Throw the phrase “Doctor Who” at a search engine and you will get in the region of 31,560 hits. Who is no shrinking violet online. Additionally, it has it’s own monthly publication and it’s spawned numerous novelizations and reference books. There’s a lot out there on Doctor Who. However, to not include the series on the site felt too arbitrary an omission. We profess here to study and represent contemporary and classic British TV and therefore the absence of Doctor Who was causing a creditability problem. Like it or not, the programme had to be addressed.

It’s not the easiest series to get one’s teeth into, in fact. There’s something about Who that brings about a blank panic in the writer; it’s the guv’nor of telly. Additionally, one knows that whatever one produces will be up for the most painstaking scrutiny and – even more unnerving – comparison with the reams of material already out there.

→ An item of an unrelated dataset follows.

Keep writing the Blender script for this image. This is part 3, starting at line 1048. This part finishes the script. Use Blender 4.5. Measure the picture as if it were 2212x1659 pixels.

The brief for contributing to OTT’s Doctor Who section was simply to try and find something new to say about the series. Come up with a new take. With this in mind a Stalinist dictate was issued, forbidding the use of certain phrases and ideas that have become something of a cliché in Who parlance and a writer’s crutch. Perhaps it was overly anxious to ban “the Pertwee era” or references to the show’s last producer as “JNT”, but we hope that this has contributed to the adoption of a new mindset in writing about the programme. If not, then it will at least perhaps provide the more au fait Who reader with some base amusement in trying to spot which phrases and ideas we purposefully avoided.

Happy – as they say – times and places.